Mayseder, Joseph



Violin virtuoso, whose brilliance and elegance of execution won for him the foremost position on the concertstage at Vienna, his native town. At the age of eight he became the pupil of Suche and Wranitzky, making his first public appearance in Augarten in 1800. Eleven years later he received the Gold Salvator Medal, and in 1816 he entered the Court Chapel, becoming solo-violin in the Court Theatre in 1820, and chamber-violinist to the Emperor in 1835. While still very young, Schuppanzigh, who took great interest in him, gave him the position of second violin in his famous quartet. As early as 1812 he was considered by Spohr himself to be the greatest violinist in Vienna. He received the order of Franz-Jose'ph from the Emperor of Austria in 1862. In concert work he gave concerts with Merk, the violoncellist, and with Hummel, Moscheles and Guiliani, but after 1837 he never appeared in public.

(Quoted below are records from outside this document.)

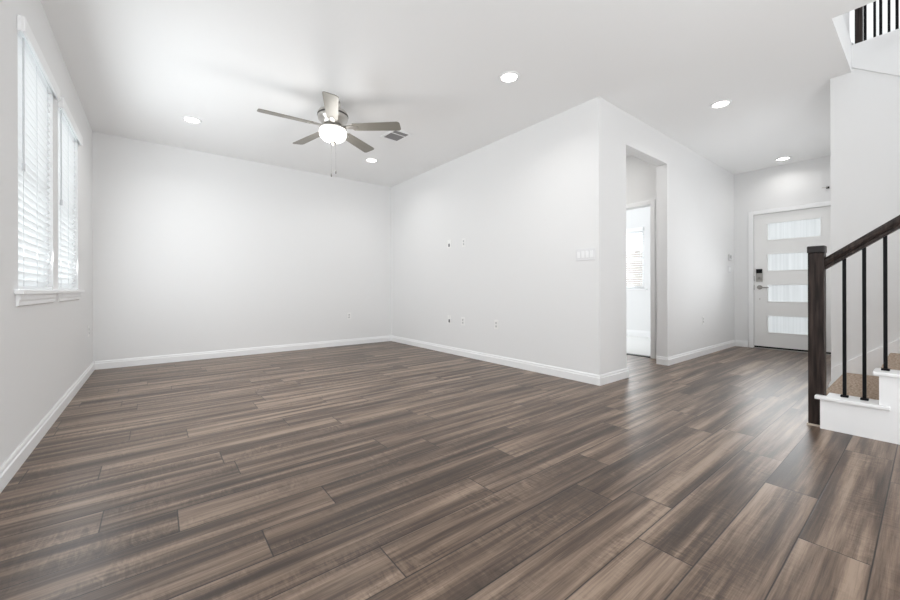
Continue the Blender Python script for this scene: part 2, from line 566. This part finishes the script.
# ------------------------------------------------------------------ left wall windows
for n, (y0, y1) in enumerate((W1, W2), 1):
    e = D.objects.new('window_%d' % n, None); COL.objects.link(e); e.location = (XL - 0.11, (y0 + y1) / 2, WZ0); struct(e)
    def loc(bm):
        bmesh.ops.translate(bm, verts=bm.verts, vec=-Vector(e.location)); return bm
    xa, xb = XL - 0.155, XL - 0.085
    zm = 1.62
    bm = new()
    f = 0.045
    box(bm, xa, xb, y0, y0 + f, WZ0 + .02, WZ1); box(bm, xa, xb, y1 - f, y1, WZ0 + .02, WZ1)
    box(bm, xa, xb, y0 + f, y1 - f, WZ0 + .02, WZ0 + .02 + f); box(bm, xa, xb, y0 + f, y1 - f, WZ1 - f, WZ1)
    obj('window_frame', loc(bm), trim_m, e, 0.003)
    bm = new(); box(bm, xa + .015, xb - .01, y0 + f, y1 - f, zm - 0.025, zm + 0.02)
    obj('meeting_rail', loc(bm), trim_m, e, 0.003)
    for (za, zb, off) in ((WZ0 + .02 + f, zm - .025, .03), (zm + .02, WZ1 - f, .045)):
        bm = new(); box(bm, xb - off - .004, xb - off, y0 + f, y1 - f, za, zb)
        obj('pane', loc(bm), glass_m, e)

# the shared stool board and the two aprons below it
bm = new()
box(bm, XL, XL + 0.035, 2.87, 4.985, 0.893, 0.918)
for y0, y1 in (W1, W2): box(bm, XL - 0.16, XL + 0.001, y0, y1, 0.893, 0.918)
struct(obj('trim_1', bm, trim_m, None, 0.004))
for n, (y0, y1) in enumerate(((2.90, 3.80), (3.985, 4.94)), 2):
    bm = new()
    prism(bm, [(XL, 0.893), (XL + 0.017, 0.893), (XL + 0.017, 0.865), (XL + 0.012, 0.855), (XL + 0.012, 0.835), (XL, 0.828)], 'y', y0, y1)
    struct(obj('trim_%d' % n, bm, trim_m, None, 0.0015))


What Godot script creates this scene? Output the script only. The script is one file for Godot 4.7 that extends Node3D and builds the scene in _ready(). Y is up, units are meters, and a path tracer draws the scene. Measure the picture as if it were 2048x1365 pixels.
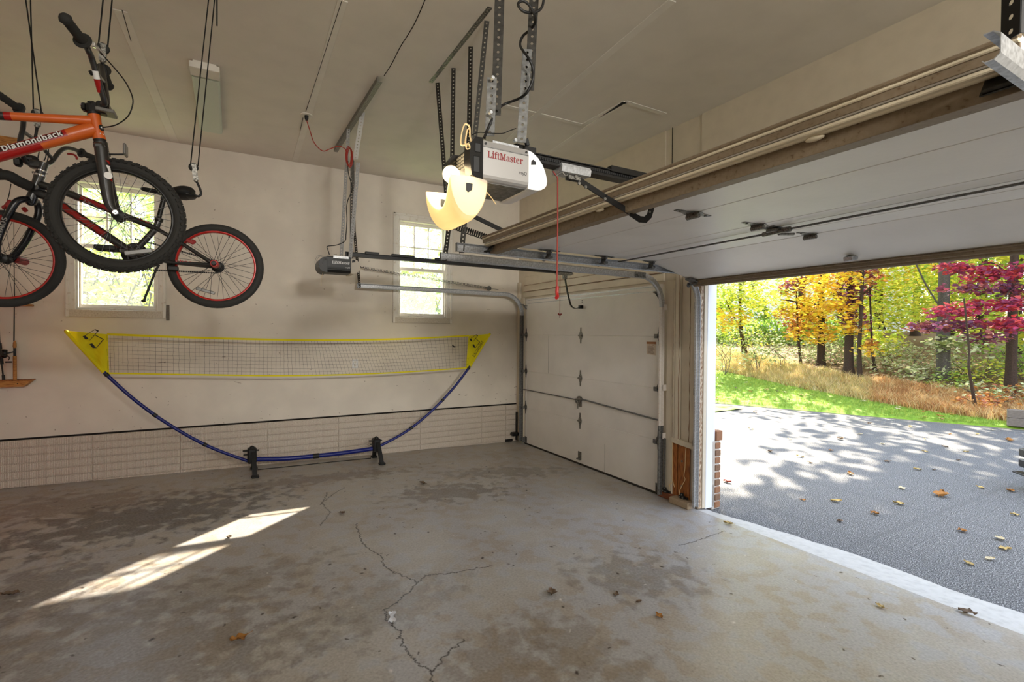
extends Node3D
# A two-bay garage: window wall in the plane z = 0, door wall in the plane x = 0, floor falling gently towards the doors.

const PIX := 989.281
var eye := Vector3(-3.77767, 1.61991, 6.49506)
var cr: Vector3
var cu: Vector3
var cf: Vector3
const CEIL := 3.674
const STEM := 0.58
const FALL := 0.0185
const SUN := Vector3(1.01, 1.0, -0.98)
var M := {}
var names := {}
var org := {}
var rng := RandomNumberGenerator.new()
var nz := FastNoiseLite.new()


func _ready() -> void:
	rng.seed = 11
	nz.seed = 5
	nz.frequency = 1.0
	set_axes()
	set_camera_sky_sun()
	set_fill_lights()
	make_materials()
	build_shell()
	build_windows()
	build_door_closed()
	build_door_open()
	build_tracks()
	build_hangers()
	build_outside()
	build_woods()
	build_bank()
	build_opener_small()
	build_opener_large()
	build_net()
	build_bikes()
	build_hoists()
	build_wall_bits()
	build_pier_bits()
	build_litter()


func set_axes() -> void:
	var yaw := 0.5136036
	var pitch := -0.0134909
	var roll := 0.0075161
	cf = Vector3(sin(yaw) * cos(pitch), sin(pitch), -cos(yaw) * cos(pitch))
	var r0 := Vector3(cos(yaw), 0, sin(yaw))
	var u0 := r0.cross(cf)
	cr = r0 * cos(roll) + u0 * sin(roll)
	cu = u0 * cos(roll) - r0 * sin(roll)


func set_camera_sky_sun() -> void:
	var cam := Camera3D.new()
	cam.name = "camera"
	cam.fov = rad_to_deg(2.0 * atan(682.5 / PIX))
	cam.near = 0.05
	cam.far = 400.0
	cam.transform = Transform3D(Basis(cr, cu, -cf), eye)
	add_child(cam)
	cam.current = true
	var sky := ProceduralSkyMaterial.new()
	sky.sky_top_color = Color(0.74, 0.80, 0.90)
	sky.sky_horizon_color = Color(0.95, 0.958, 0.965)
	sky.sky_curve = 0.18
	sky.ground_bottom_color = Color(0.30, 0.30, 0.26)
	sky.ground_horizon_color = Color(0.62, 0.64, 0.60)
	sky.sun_angle_max = 12.0
	sky.sun_curve = 0.1
	var env := Environment.new()
	env.background_mode = Environment.BG_SKY
	env.sky = Sky.new()
	env.sky.sky_material = sky
	env.background_energy_multiplier = 4.8
	env.tonemap_mode = Environment.TONE_MAPPER_LINEAR
	env.tonemap_exposure = 1.0
	env.sdfgi_enabled = true
	env.ssao_enabled = true
	env.ssil_enabled = true
	var we := WorldEnvironment.new()
	we.name = "world_environment"
	we.environment = env
	add_child(we)
	var sun := DirectionalLight3D.new()
	sun.name = "sun"
	sun.light_color = Color(1.0, 0.95, 0.86)
	sun.light_energy = 9.0
	sun.light_angular_distance = 0.6
	sun.shadow_enabled = true
	add_child(sun)
	sun.look_at_from_position(SUN * 10.0, Vector3.ZERO)


# ---------------------------------------------------------------- points of the place, measured along sight lines to known planes
func ray(u: float, v: float) -> Vector3:
	return cf * PIX + cr * (u - 1024.0) - cu * (v - 682.5)


func onz(u: float, v: float, z: float) -> Vector3:
	var d := ray(u, v)
	return eye + d * ((z - eye.z) / d.z)


func onx(u: float, v: float, x: float) -> Vector3:
	var d := ray(u, v)
	return eye + d * ((x - eye.x) / d.x)


func ony(u: float, v: float, y: float) -> Vector3:
	var d := ray(u, v)
	return eye + d * ((y - eye.y) / d.y)


func deep(u: float, v: float, t: float) -> Vector3:
	return eye + ray(u, v) * (t / PIX)


func onfloor(u: float, v: float) -> Vector3:
	var n := Vector3(FALL, 1, 0)
	var d := ray(u, v)
	return eye - d * (eye.dot(n) / d.dot(n))


func floor_y(x: float) -> float:
	return -FALL * minf(x, 0.0)


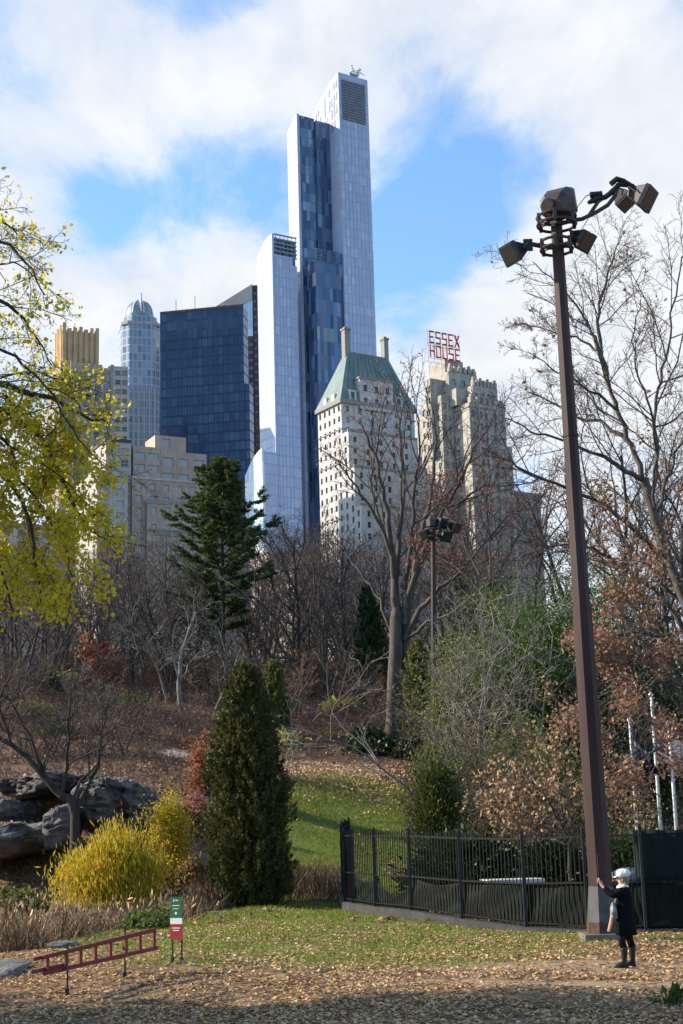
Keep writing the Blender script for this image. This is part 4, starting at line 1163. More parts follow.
# ------------------------------------------------------------------ big bare tree in the middle
CFG_BIG = dict(levels=4, n=[0, 8, 6, 4], start=[0, .3, .15, .1], ang=[0, 34, 42, 45], ratio=[0, .42, .45, .5], step=[1, 1.0, .6, .45], wig=[0, .1, .14, .17], up=[0, .05, .05, .03], rmin=.01, slim=.014, out=[0, .2, .15, .1])
D0 = 84; b = G(394, D0, -.2); b.z = P(394, 742, D0).z - .4
q = lambda px, py, d=D0: P(px, py, d)
t = Tree(51, CFG_BIG)
t.limb([b, q(394, 690), q(396, 640), q(397, 615)], .42, .36, 0, sprout=False, wig=.02)
t.limb([b + Vector((.15, .1, 0)), q(402, 690, D0+.5), q(405, 640, D0+.4), q(406, 610, D0)], .34, .3, 0, sprout=False, wig=.02)
LB = [([(397,622),(395,590),(391,545),(385,500),(374,455),(362,425)], .3, .05, 0), ([(396,600),(397,560),(402,510),(404,470),(398,420),(395,400)], .2, .04, 1.5),
      ([(405,625),(411,590),(418,550),(430,500),(436,450),(433,410)], .25, .05, .5), ([(405,610),(416,570),(432,530),(455,490),(474,450),(490,425)], .2, .04, -1),
      ([(404,640),(420,608),(440,588),(462,568),(490,540),(516,505)], .18, .035, -1.5), ([(408,600),(424,560),(446,520),(470,495),(498,478),(525,455)], .16, .03, 1),
      ([(396,575),(384,535),(366,500),(350,478),(338,460)], .14, .03, -1), ([(393,560),(380,520),(372,480),(380,440),(384,415)], .13, .03, 2),
      ([(406,640),(428,622),(455,610),(478,592),(500,580)], .12, .03, -2), ([(395,640),(380,600),(362,575),(345,555),(328,548)], .1, .025, 1.5),
      ([(404,590),(412,540),(414,490),(420,440),(414,405)], .16, .03, -1.5)]
for pts, r0, r1, dd in LB:
    n = len(pts); t.limb([q(x, y, D0 + dd * (i / (n - 1)) * 2.5) for i, (x, y) in enumerate(pts)], r0, r1, 1)
root = empty('bare_tree', b); tag(root, 'large forked bare tree with fanning limbs standing before white hotel', 'tree')
t.build(root, M['bark_grey'], M['twig_wood'], 2, b)
def sel_red(S):
    xs = np.array([proj(p)[0] for p in S[:, 0:3]]); ys = np.array([proj(p)[1] for p in S[:, 0:3]])
    return ((xs > 425) & (ys > 470) & (ys < 560)) | ((xs < 420) & (ys < 470) & (np.random.default_rng(1).uniform(size=len(xs)) < .3))
lp = t.leaf_points(3, 800, b, RNG, sel_red, .1)
link('leaves', leaf_mesh('leaves', lp, .1, RNG, 1.5), M['leaf_red'], root)
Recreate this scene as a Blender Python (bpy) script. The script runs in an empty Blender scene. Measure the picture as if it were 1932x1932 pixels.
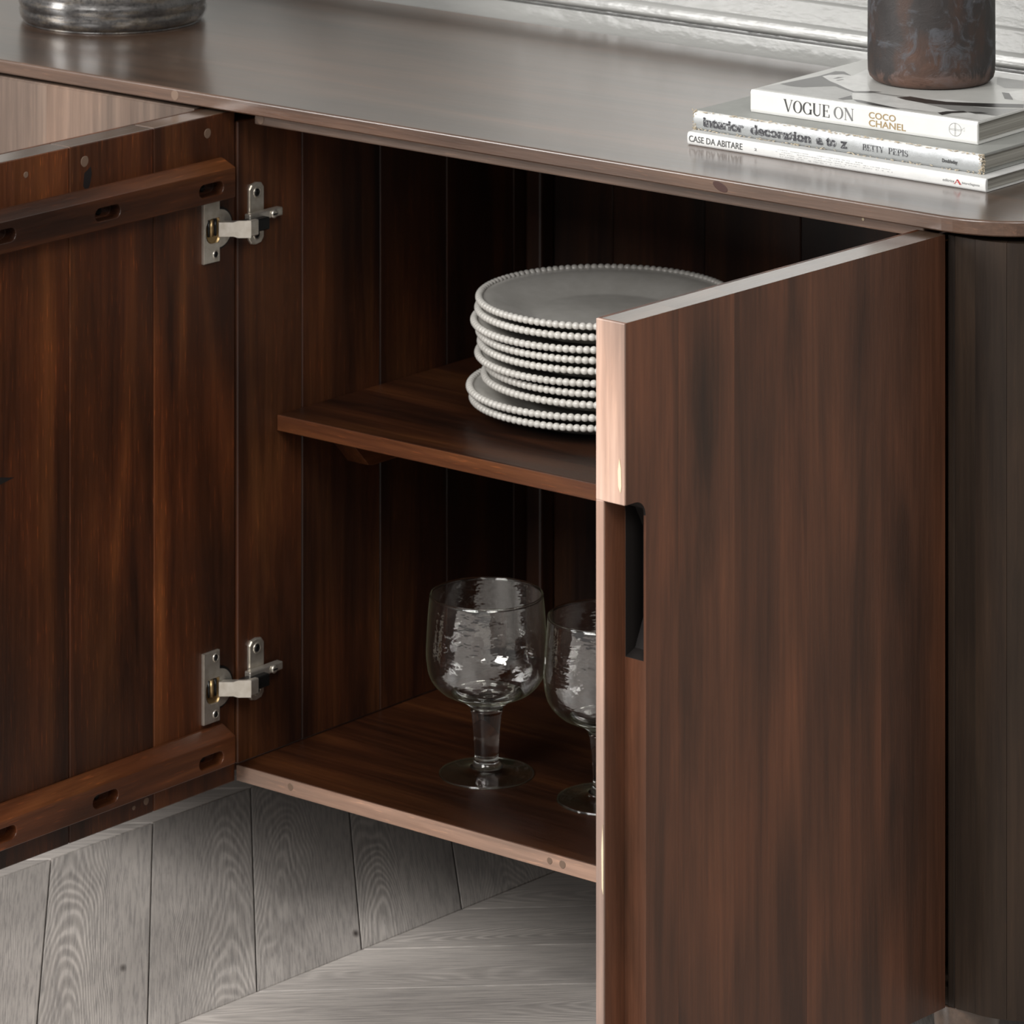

He could scarcely be prevailed upon to play in strange cities, and his only performance when he visited Paris in 1820 was at a small gathering of distinguished musicians, among them Kreutzer, Lafont, Cherubim, Baudiot, Habeneck and Viotti. He was greatly admired for beauty and purity of tone and surety of touch. He published sixty-three works, with the exception of one mass, all being chamber-music, concertos, polonaises, quartets, etudes and duets for violin, and trios and sonatas for piano.